THE PROBLEM » Reproduce the listing below in full and without alteration, apart from its pictures.

PROVIDED MATERIAL »
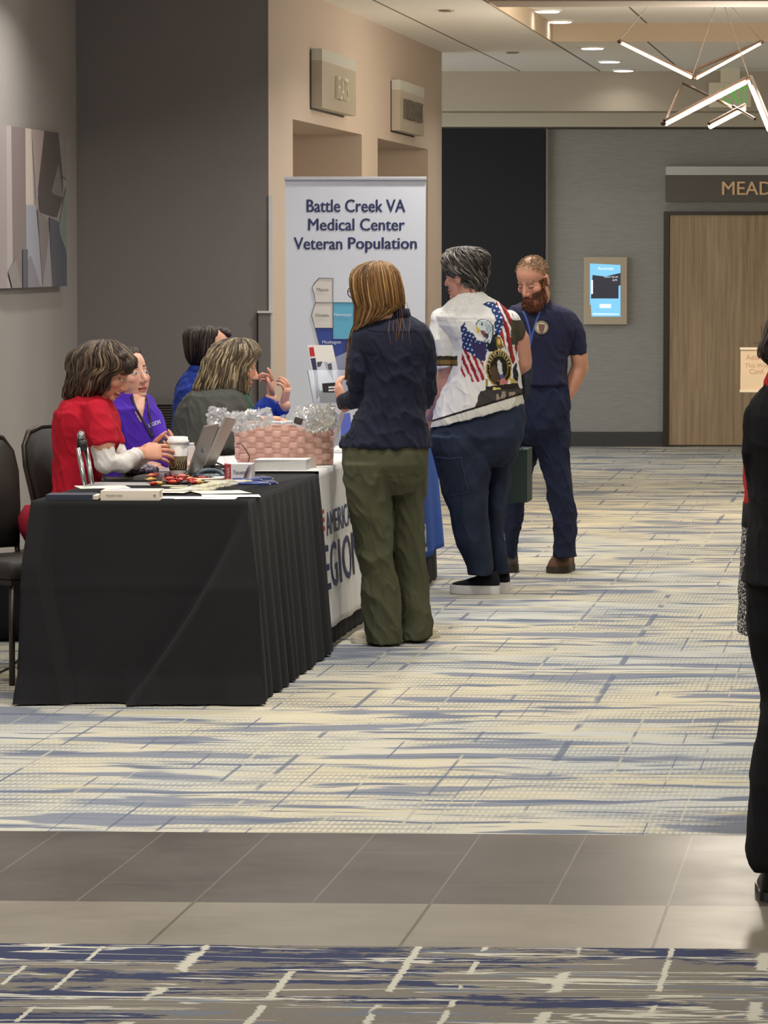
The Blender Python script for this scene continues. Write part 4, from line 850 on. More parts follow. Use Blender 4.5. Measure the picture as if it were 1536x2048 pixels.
# white carton behind the cup
p = tb(382, 940); bm = bmesh.new(); box(bm, (p.x, p.y + 0.05, ZB + 0.05), (0.03, 0.03, 0.10), bev=0.003); wb = tag(obj('white_bottle', bm, mat('white plastic', (232, 230, 224), 0.35)), 'small white bottle just behind the coffee cup', 'bottle')
bm = bmesh.new(); lathe(bm, (p.x, p.y + 0.05, ZB + 0.10), [(0.012, 0), (0.012, 0.012), (0.010, 0.014)], 20); obj('cap', bm, mat('white plastic', (232, 230, 224)), wb, True)
# laptops
m_alu = mat('brushed grey aluminium', (136, 132, 126), 0.38, metal=0.55, var=0.03, scale=200); m_alu2 = mat('warm aluminium', (176, 166, 156), 0.42, metal=0.35)
def laptop(c0, c1, c2, c3, Y0, Y1, m, label, logo=True):
    """lid corners: bottom near, top near, top far, bottom far (photo px); near edge at Y0, far edge at Y1"""
    p = [at(*c0, Y0), at(*c1, Y0 - 0.0), at(*c2, Y1), at(*c3, Y1)]
    t = thing('laptop', label, 'laptop', ((p[0] + p[3]) / 2).to_tuple()[:2] + (ZB,))
    for q in (p[0], p[3]): q.z = ZB + 0.014
    n_ = (p[1] - p[0]).cross(p[3] - p[0]).normalized() * 0.007
    bm = bmesh.new(); prism(bm, p, n_); lid = obj('lid', bm, m, t)
    ins = [p[0].lerp(p[2], 0.05), p[1].lerp(p[3], 0.05), p[2].lerp(p[0], 0.05), p[3].lerp(p[1], 0.05)]
    sgn = 1 if n_.x < 0 else -1
    bm = bmesh.new(); prism(bm, [q + (n_ * 1.02 if sgn > 0 else -n_ * 0.02) for q in ins], n_ * 0.06 * sgn); obj('screen', bm, mat('laptop screen', (30, 34, 44), 0.2, emit=(90, 110, 140), es=0.4), lid)
    bm = bmesh.new(); o = Vector((-0.23, 0, 0)); prism(bm, [Vector((p[0].x, p[0].y, ZB)), Vector((p[3].x, p[3].y, ZB)), Vector((p[3].x - 0.22, p[3].y + 0.01, ZB)), Vector((p[0].x - 0.22, p[0].y + 0.01, ZB))], (0, 0, 0.014)); obj('base', bm, m, t)
    c = (p[0] + p[1] + p[2] + p[3]) / 4
    if logo:
        bm = bmesh.new(); ell(bm, c + (-n_ * 0.05 if sgn > 0 else n_ * 1.05), (0.006, 0.012, 0.012), None, 12, 8); obj('badge', bm, mat('pale badge', (210, 208, 204), 0.3), lid)
laptop((374, 956), (410, 853), (438, 848), (403, 946), 16.27, 16.57, m_alu, 'grey laptop with a round badge, beside the coffee cup')
laptop((405, 936), (452, 834), (473, 838), (428, 930), 16.68, 16.95, m_alu2, 'paler laptop leaning open beside the pink basket', False)
# cables and grey tube coil
bm = bmesh.new(); pts = []
for i in range(70):
    a_ = i * 0.5; p = tb(428 + 24 * math.cos(a_ * 0.7 + 0.3 * math.sin(i)), 944 + 7 * math.sin(a_)); pts.append((p.x, p.y, ZB + 0.006 + 0.02 * abs(math.sin(i * 0.37))))
tube(bm, pts, 0.0045, 6); tag(obj('power_cable', bm, mat('black cable', (20, 20, 22)), smooth=True), 'tangled black power cables behind the tissue box', 'cable')
bm = bmesh.new(); pts = [(tb(418, 958).x + 0.055 * math.cos(a_), tb(418, 958).y + 0.02 + 0.06 * math.sin(a_), ZB + 0.012 + 0.02 * max(0, math.sin(a_))) for a_ in [k * math.pi / 14 for k in range(26)]]
tube(bm, pts, 0.009, 10); tag(obj('tube_coil', bm, mat('blue grey rubber', (104, 118, 130), 0.5), smooth=True), 'blue grey coiled tube lying left of the tissue box', 'tube')
p = tb(392, 950); bm = bmesh.new(); tube(bm, [(p.x - 0.04, p.y - 0.03, ZB + 0.01), (p.x + 0.03, p.y + 0.03, ZB + 0.035)], 0.01, 10); tag(obj('marker_pen', bm, m_blk, smooth=True), 'short black marker leaning by the laptop foot', 'marker')
# tissue box
a = tb(462, 967); b = tb(505, 964); hgt = (967 - 928) * a.y / FPX; wx = b.x - a.x; rx = at(449, 967, a.y).x
t = thing('tissue_box', 'white tissue carton with a red end panel, flap raised', 'carton', ((a.x + b.x) / 2, a.y + 0.05, ZB))
bm = bmesh.new(); prism(bm, [Vector((a.x, a.y, ZB)), Vector((b.x, a.y, ZB)), Vector((b.x + 0.01, a.y + 0.11, ZB)), Vector((a.x - 0.028, a.y + 0.11, ZB))], (0, 0, hgt)); obj('carton_body', bm, mat('carton white', (232, 230, 232), 0.45), t)
bm = bmesh.new(); prism(bm, [Vector((a.x - 0.0005, a.y, ZB + 0.001)), Vector((a.x - 0.0285, a.y + 0.11, ZB + 0.001)), Vector((a.x - 0.0305, a.y + 0.11, ZB + 0.001)), Vector((rx, a.y + 0.02, ZB + 0.001)), Vector((rx + 0.004, a.y - 0.001, ZB + 0.001))], (0, 0, hgt - 0.002)); obj('red_panel', bm, mat('carton red', (178, 44, 54), 0.45), t)
obj('printed_name', lay(text2d('Tissuetta', 0.052, 0.016, bold=0.012), frontal((a.x + 0.034, a.y - 0.0006, ZB + 0.045))), mat('dark ink', (84, 86, 100), 0.6), t)
obj('printed_name', lay(text2d('CARE', 0.05, 0.009, bold=0.01), lambda u, v: (a.x - 0.011 + v, a.y - 0.0016, ZB + hgt / 2 + u)), mat('white print', (214, 216, 222)), t)
for k, (c_, o_) in enumerate((((128, 72, 52), 0), ((176, 150, 140), 0.007), ((78, 84, 130), -0.006))):
    bm = bmesh.new(); pts = [(a.x + wx - 0.030 + o_ + 0.026 * (j / 8) ** 1.6, a.y - 0.0008 - 0.0002 * k, ZB + 0.004 + (hgt - 0.008) * j / 8) for j in range(9)]
    vs = [bm.verts.new(p) for p in pts] + [bm.verts.new((p[0] + 0.006 * math.sin(math.pi * (j + 1) / 10), p[1], p[2])) for j, p in list(enumerate(pts))[::-1]]; bm.faces.new(vs); obj('printed_swirl', bm, mat('swirl %d' % k, c_, 0.6), t)
bm = bmesh.new(); f0 = at(452, 929, a.y + 0.08); f1 = at(477, 929, a.y + 0.08); f2 = at(468, 911, a.y + 0.1); f3 = at(444, 913, a.y + 0.1); prism(bm, [f0, f1, f2, f3], (0, 0.0015, 0)); obj('flap', bm, mat('carton white', (232, 230, 232)), t)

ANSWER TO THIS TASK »
The Blender Python script for this scene continues. Write part 4, from line 850 on. More parts follow. Use Blender 4.5. Measure the picture as if it were 1536x2048 pixels.
# white carton behind the cup
p = tb(382, 940); bm = bmesh.new(); box(bm, (p.x, p.y + 0.05, ZB + 0.05), (0.03, 0.03, 0.10), bev=0.003); wb = tag(obj('white_bottle', bm, mat('white plastic', (232, 230, 224), 0.35)), 'small white bottle just behind the coffee cup', 'bottle')
bm = bmesh.new(); lathe(bm, (p.x, p.y + 0.05, ZB + 0.10), [(0.012, 0), (0.012, 0.012), (0.010, 0.014)], 20); obj('cap', bm, mat('white plastic', (232, 230, 224)), wb, True)
# laptops
m_alu = mat('brushed grey aluminium', (136, 132, 126), 0.38, metal=0.55, var=0.03, scale=200); m_alu2 = mat('warm aluminium', (176, 166, 156), 0.42, metal=0.35)
def laptop(c0, c1, c2, c3, Y0, Y1, m, label, logo=True):
    """lid corners: bottom near, top near, top far, bottom far (photo px); near edge at Y0, far edge at Y1"""
    p = [at(*c0, Y0), at(*c1, Y0 - 0.0), at(*c2, Y1), at(*c3, Y1)]
    t = thing('laptop', label, 'laptop', ((p[0] + p[3]) / 2).to_tuple()[:2] + (ZB,))
    for q in (p[0], p[3]): q.z = ZB + 0.014
    n_ = (p[1] - p[0]).cross(p[3] - p[0]).normalized() * 0.007
    bm = bmesh.new(); prism(bm, p, n_); lid = obj('lid', bm, m, t)
    ins = [p[0].lerp(p[2], 0.05), p[1].lerp(p[3], 0.05), p[2].lerp(p[0], 0.05), p[3].lerp(p[1], 0.05)]
    sgn = 1 if n_.x < 0 else -1
    bm = bmesh.new(); prism(bm, [q + (n_ * 1.02 if sgn > 0 else -n_ * 0.02) for q in ins], n_ * 0.06 * sgn); obj('screen', bm, mat('laptop screen', (30, 34, 44), 0.2, emit=(90, 110, 140), es=0.4), lid)
    bm = bmesh.new(); o = Vector((-0.23, 0, 0)); prism(bm, [Vector((p[0].x, p[0].y, ZB)), Vector((p[3].x, p[3].y, ZB)), Vector((p[3].x - 0.22, p[3].y + 0.01, ZB)), Vector((p[0].x - 0.22, p[0].y + 0.01, ZB))], (0, 0, 0.014)); obj('base', bm, m, t)
    c = (p[0] + p[1] + p[2] + p[3]) / 4
    if logo:
        bm = bmesh.new(); ell(bm, c + (-n_ * 0.05 if sgn > 0 else n_ * 1.05), (0.006, 0.012, 0.012), None, 12, 8); obj('badge', bm, mat('pale badge', (210, 208, 204), 0.3), lid)
laptop((374, 956), (410, 853), (438, 848), (403, 946), 16.27, 16.57, m_alu, 'grey laptop with a round badge, beside the coffee cup')
laptop((405, 936), (452, 834), (473, 838), (428, 930), 16.68, 16.95, m_alu2, 'paler laptop leaning open beside the pink basket', False)
# cables and grey tube coil
bm = bmesh.new(); pts = []
for i in range(70):
    a_ = i * 0.5; p = tb(428 + 24 * math.cos(a_ * 0.7 + 0.3 * math.sin(i)), 944 + 7 * math.sin(a_)); pts.append((p.x, p.y, ZB + 0.006 + 0.02 * abs(math.sin(i * 0.37))))
tube(bm, pts, 0.0045, 6); tag(obj('power_cable', bm, mat('black cable', (20, 20, 22)), smooth=True), 'tangled black power cables behind the tissue box', 'cable')
bm = bmesh.new(); pts = [(tb(418, 958).x + 0.055 * math.cos(a_), tb(418, 958).y + 0.02 + 0.06 * math.sin(a_), ZB + 0.012 + 0.02 * max(0, math.sin(a_))) for a_ in [k * math.pi / 14 for k in range(26)]]
tube(bm, pts, 0.009, 10); tag(obj('tube_coil', bm, mat('blue grey rubber', (104, 118, 130), 0.5), smooth=True), 'blue grey coiled tube lying left of the tissue box', 'tube')
p = tb(392, 950); bm = bmesh.new(); tube(bm, [(p.x - 0.04, p.y - 0.03, ZB + 0.01), (p.x + 0.03, p.y + 0.03, ZB + 0.035)], 0.01, 10); tag(obj('marker_pen', bm, m_blk, smooth=True), 'short black marker leaning by the laptop foot', 'marker')
# tissue box
a = tb(462, 967); b = tb(505, 964); hgt = (967 - 928) * a.y / FPX; wx = b.x - a.x; rx = at(449, 967, a.y).x
t = thing('tissue_box', 'white tissue carton with a red end panel, flap raised', 'carton', ((a.x + b.x) / 2, a.y + 0.05, ZB))
bm = bmesh.new(); prism(bm, [Vector((a.x, a.y, ZB)), Vector((b.x, a.y, ZB)), Vector((b.x + 0.01, a.y + 0.11, ZB)), Vector((a.x - 0.028, a.y + 0.11, ZB))], (0, 0, hgt)); obj('carton_body', bm, mat('carton white', (232, 230, 232), 0.45), t)
bm = bmesh.new(); prism(bm, [Vector((a.x - 0.0005, a.y, ZB + 0.001)), Vector((a.x - 0.0285, a.y + 0.11, ZB + 0.001)), Vector((a.x - 0.0305, a.y + 0.11, ZB + 0.001)), Vector((rx, a.y + 0.02, ZB + 0.001)), Vector((rx + 0.004, a.y - 0.001, ZB + 0.001))], (0, 0, hgt - 0.002)); obj('red_panel', bm, mat('carton red', (178, 44, 54), 0.45), t)
obj('printed_name', lay(text2d('Tissuetta', 0.052, 0.016, bold=0.012), frontal((a.x + 0.034, a.y - 0.0006, ZB + 0.045))), mat('dark ink', (84, 86, 100), 0.6), t)
obj('printed_name', lay(text2d('CARE', 0.05, 0.009, bold=0.01), lambda u, v: (a.x - 0.011 + v, a.y - 0.0016, ZB + hgt / 2 + u)), mat('white print', (214, 216, 222)), t)
for k, (c_, o_) in enumerate((((128, 72, 52), 0), ((176, 150, 140), 0.007), ((78, 84, 130), -0.006))):
    bm = bmesh.new(); pts = [(a.x + wx - 0.030 + o_ + 0.026 * (j / 8) ** 1.6, a.y - 0.0008 - 0.0002 * k, ZB + 0.004 + (hgt - 0.008) * j / 8) for j in range(9)]
    vs = [bm.verts.new(p) for p in pts] + [bm.verts.new((p[0] + 0.006 * math.sin(math.pi * (j + 1) / 10), p[1], p[2])) for j, p in list(enumerate(pts))[::-1]]; bm.faces.new(vs); obj('printed_swirl', bm, mat('swirl %d' % k, c_, 0.6), t)
bm = bmesh.new(); f0 = at(452, 929, a.y + 0.08); f1 = at(477, 929, a.y + 0.08); f2 = at(468, 911, a.y + 0.1); f3 = at(444, 913, a.y + 0.1); prism(bm, [f0, f1, f2, f3], (0, 0.0015, 0)); obj('flap', bm, mat('carton white', (232, 230, 232)), t)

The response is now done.